The Fifth Year of Conley
Yesterday, Adam and I celebrated five years of marriage! FIVE! I'm in shock at how quickly it's gone, as both of us echo the same sentiment when we say "we still feel like newlyweds." Adam has been such a presence of grace and truth in my life. He treats me with respect and leads me compassionately. He's constantly finding new ways to make me laugh and even ways to make me blush. We're still like two kids in a candy store and I truly treasure marriage in ways I never thought possible.

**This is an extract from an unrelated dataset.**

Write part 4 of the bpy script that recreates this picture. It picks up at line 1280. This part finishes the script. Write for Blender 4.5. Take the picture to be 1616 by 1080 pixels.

Days like our anniversary make me nostalgic, as memories well up inside me of years gone by. Adam and I met in college and - long story short - were engaged 9 months after we began dating...which was about a week after Adam confessed Jesus as Lord, giving his life over to Christ. We were young, immature, wreckless Christians, and madly in love. What we didn't realize then - or even when we got married - was just how hard marriage would be with two sinners deciding to share their lives together. It's hard. Really hard. But we've absolutely flourished in this covenantal relationship and let me tell you, it's not been because of a lack of fighting or disagreements, but instead because we've both been made completely aware of what our marriage was intended for in the first place. I'm not married to Adam because he makes me happy. Although, he absolutely does that. I'm married to Adam because he makes me holy. His intimate look into my life - unlike any other human on the planet - helps me to see, understand, and repent of my sin, which draws me both closer to him, but more importantly, closer to Christ. As the years have gone by, we look back and can say in truth, "I don't recognize the person I was," because we're continually helping each other pursue the image and likeness of Christ. We "have it good" only because we've been redeemed by the One who works all things for the good of those who love Him.
I am on my knees grateful for the man God brought into my life. But even more for the man Adam has become. He's almost unrecognizable from the guy I met on April 18, 2010, which can only be attributed to the great work Christ has done in reshaping Adam's heart. It brings me so much joy knowing that I'll be celebrating anniversaries like these for years to come, with an honest man like Adam by my side. I wrote earlier today, "My hope - in the very distant future, to be sure - is that one day, Amelia would look at me and say, 'Mama, I'm going to marry someone who cherishes me just as much as Daddy cherishes you."
I love you with all my heart, Adam. You are my greatest blessing. Happy five years, My Love.